Sebagai fasilitator, guru berperan dalam:

  1. Menyediakan Lingkungan Belajar yang Kondusif: Guru harus menciptakan situasi belajar di mana siswa dapat berinteraksi dengan materi pembelajaran secara aktif. Lingkungan ini harus memungkinkan siswa untuk mengamati, bereksperimen, dan mengeksplorasi berbagai gagasan. Misalnya, dalam pelajaran sains, guru dapat menyediakan bahan-bahan dan alat-alat untuk eksperimen sehingga siswa dapat belajar melalui pengalaman langsung.
  2. Mendorong Refleksi: Dewey percaya bahwa pembelajaran yang bermakna tidak hanya terjadi melalui pengalaman, tetapi juga melalui refleksi atas pengalaman tersebut. Guru harus mendorong siswa untuk merenungkan apa yang telah mereka pelajari, bertanya mengapa sesuatu terjadi, dan bagaimana mereka dapat mengaplikasikan pengetahuan tersebut dalam situasi lain.
  3. Membimbing dalam Pemecahan Masalah: Dalam proses belajar, siswa sering dihadapkan pada masalah yang membutuhkan solusi. Guru harus membantu siswa mengidentifikasi masalah, merumuskan hipotesis, dan menguji solusi melalui eksperimen atau observasi. Dengan cara ini, siswa belajar untuk menjadi pemecah masalah yang mandiri dan kritis.
Baca Juga:  Panduan Praktis Desain Penelitian Fenomenologi

Pendidikan sebagai Proses Sosial

Dewey juga melihat pendidikan sebagai proses sosial. Menurutnya, sekolah harus mencerminkan masyarakat dan berfungsi sebagai laboratorium sosial di mana siswa belajar berpartisipasi dalam kehidupan bersama. Dewey menekankan pentingnya kolaborasi dalam pendidikan, di mana siswa belajar bekerja sama, berdiskusi, dan saling membantu dalam mencapai tujuan bersama. Sekolah, dalam pandangan Dewey, adalah miniatur masyarakat yang menyediakan kesempatan bagi siswa untuk belajar nilai-nilai demokrasi, kerja sama, dan tanggung jawab sosial.

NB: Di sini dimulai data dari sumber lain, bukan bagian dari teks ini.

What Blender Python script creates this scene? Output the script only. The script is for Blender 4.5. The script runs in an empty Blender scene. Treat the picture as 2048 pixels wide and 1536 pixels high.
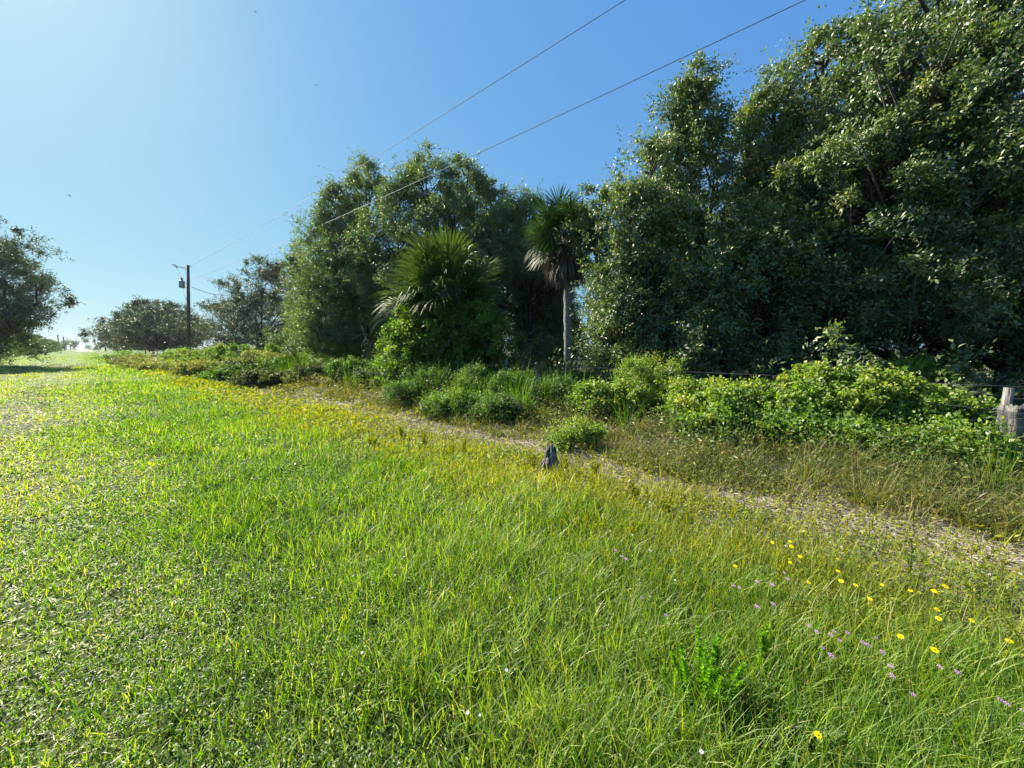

Pendidikan Progresif dan Pengalaman

Dewey adalah pelopor dari gerakan pendidikan progresif yang menekankan pentingnya pengalaman siswa dalam proses belajar. Pendidikan progresif menolak pendekatan tradisional yang menempatkan guru sebagai otoritas utama dan siswa sebagai penerima pasif pengetahuan. Sebaliknya, pendidikan progresif menekankan partisipasi aktif siswa dalam belajar, penyesuaian kurikulum dengan minat dan kebutuhan siswa, serta relevansi pembelajaran dengan kehidupan nyata.

Dalam pendidikan progresif, siswa didorong untuk belajar melalui proyek-proyek nyata, eksperimen, dan kegiatan praktis yang memungkinkan mereka untuk mengembangkan keterampilan hidup yang nyata. Misalnya, dalam proyek berbasis komunitas, siswa dapat diajak untuk memecahkan masalah-masalah yang dihadapi lingkungan mereka, seperti pengelolaan sampah atau penghijauan. Dengan cara ini, pendidikan menjadi relevan dan bermakna bagi siswa, serta membantu mereka mengembangkan keterampilan yang berguna dalam kehidupan sehari-hari.